Harpa

Harpa

A series of interactive interventions on the LED facade of Harpa Concert Hall in Reykjavík, during Sónar Reykjavík and other occasions.

It started in 2014 when Atlí Bollason and Owen Hindley turned Harpa's 43-metre tall, almost 100-metre wide facade into a publicly playable game of Pong. Launched on Menningarnótt (Culture Night) on 23 August 2014, it was the first time Ólafur Elíasson granted another artist access to the 714 LED panels embedded in the south facade's steel-and-glass quasibrick structure. Anyone with a smartphone could join a Wi-Fi network and take control of a paddle on the building.

After the success of Pong, Harpa and the Sónar organisers invited Atlí and Owen back for the festival in 2015. I was working at FIELD.io at the time, where Owen would freelance, and that's how I got involved. Rather than simply re-run Pong, we turned the entire building into an audio-reactive light show, taking the music being played inside and using it to drive the visuals outside. We reached out to creative developers across Europe, and ended up with over 12 visual responses from 8 artists.

I coded visualisations and animations for the facade, and took on much of the project management, from writing funding applications to running meetings and coordinating the group. The scale was hard to grasp. Harpa is an enormous building set against the harbour in a small city, and when your animation fills that facade it's visible across half of Reykjavík.

In 2016 we took it further and built a light organ on the 4th floor balcony, overlooking the geometric glass front and the downtown area. Visitors could play the building like an instrument. Harmony was colour, pitch was position, strength was brilliance. In 2017 we did a series of interactive installations using hardware from Teenage Engineering and Flic, giving the festival audience direct control of the facade. We called it Sónarspil.

Harpa

Rose Hallgren built the physical wood and concrete models used as tactile interfaces, and Johanna Tano did the hardware coding. We had funding from the Nordic Culture Fund through their Opstart grant.
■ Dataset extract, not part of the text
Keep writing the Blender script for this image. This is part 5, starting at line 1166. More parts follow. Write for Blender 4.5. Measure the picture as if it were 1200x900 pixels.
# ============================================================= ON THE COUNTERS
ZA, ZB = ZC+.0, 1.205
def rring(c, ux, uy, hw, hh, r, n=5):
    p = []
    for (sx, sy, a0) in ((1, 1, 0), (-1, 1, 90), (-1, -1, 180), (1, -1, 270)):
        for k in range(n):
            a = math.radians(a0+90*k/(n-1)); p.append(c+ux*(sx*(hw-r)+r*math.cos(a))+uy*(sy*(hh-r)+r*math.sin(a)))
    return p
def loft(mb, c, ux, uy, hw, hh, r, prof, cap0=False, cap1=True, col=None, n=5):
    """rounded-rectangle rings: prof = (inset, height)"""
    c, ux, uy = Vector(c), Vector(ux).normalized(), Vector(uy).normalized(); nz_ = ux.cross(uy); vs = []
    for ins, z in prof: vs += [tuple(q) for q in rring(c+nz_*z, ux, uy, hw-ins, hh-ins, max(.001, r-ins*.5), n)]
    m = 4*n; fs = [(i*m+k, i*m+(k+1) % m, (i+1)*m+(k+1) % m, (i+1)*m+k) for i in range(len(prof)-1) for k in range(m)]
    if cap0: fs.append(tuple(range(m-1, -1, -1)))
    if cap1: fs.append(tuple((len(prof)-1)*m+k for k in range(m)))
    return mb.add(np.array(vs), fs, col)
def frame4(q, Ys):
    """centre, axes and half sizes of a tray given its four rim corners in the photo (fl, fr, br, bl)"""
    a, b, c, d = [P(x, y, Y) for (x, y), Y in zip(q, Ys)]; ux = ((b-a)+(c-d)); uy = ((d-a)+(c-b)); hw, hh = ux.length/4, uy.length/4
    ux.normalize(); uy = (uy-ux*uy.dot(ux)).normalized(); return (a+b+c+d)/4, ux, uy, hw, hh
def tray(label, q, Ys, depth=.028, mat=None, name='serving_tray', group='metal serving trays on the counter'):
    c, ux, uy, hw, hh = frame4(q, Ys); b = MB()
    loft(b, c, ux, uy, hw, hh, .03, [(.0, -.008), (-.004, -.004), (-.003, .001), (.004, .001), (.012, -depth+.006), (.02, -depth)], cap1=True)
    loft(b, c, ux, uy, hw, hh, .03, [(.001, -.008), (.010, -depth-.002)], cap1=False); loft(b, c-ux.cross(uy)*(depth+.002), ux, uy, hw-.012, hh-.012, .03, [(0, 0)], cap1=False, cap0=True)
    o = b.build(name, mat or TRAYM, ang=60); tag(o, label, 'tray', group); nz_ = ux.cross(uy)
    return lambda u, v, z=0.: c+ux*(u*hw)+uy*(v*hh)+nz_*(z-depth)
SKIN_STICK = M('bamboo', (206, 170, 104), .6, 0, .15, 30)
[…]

In 2019, as Tiny/Massive, we opened the facade to artists worldwide during the Reykjavík Winter Lights Festival. Loney Dear performed a live concert controlling the visuals with Teenage Engineering's OP-Z, ten storeys of light on the harbour, driven from inside a city bus.

It was a great few years. We would gather in Reykjavík for Sónar, hack the facade, have morning meetings in the pool, and enjoy playing with lights in the evenings. The work with Harpa became the spark for NAVA (Nordic Audiovisual Artists), a community where Atlí, Owen, myself and artist Rasmus Stride formed the collective that would go on to do projects like Tiny/Massive and Skaðablót.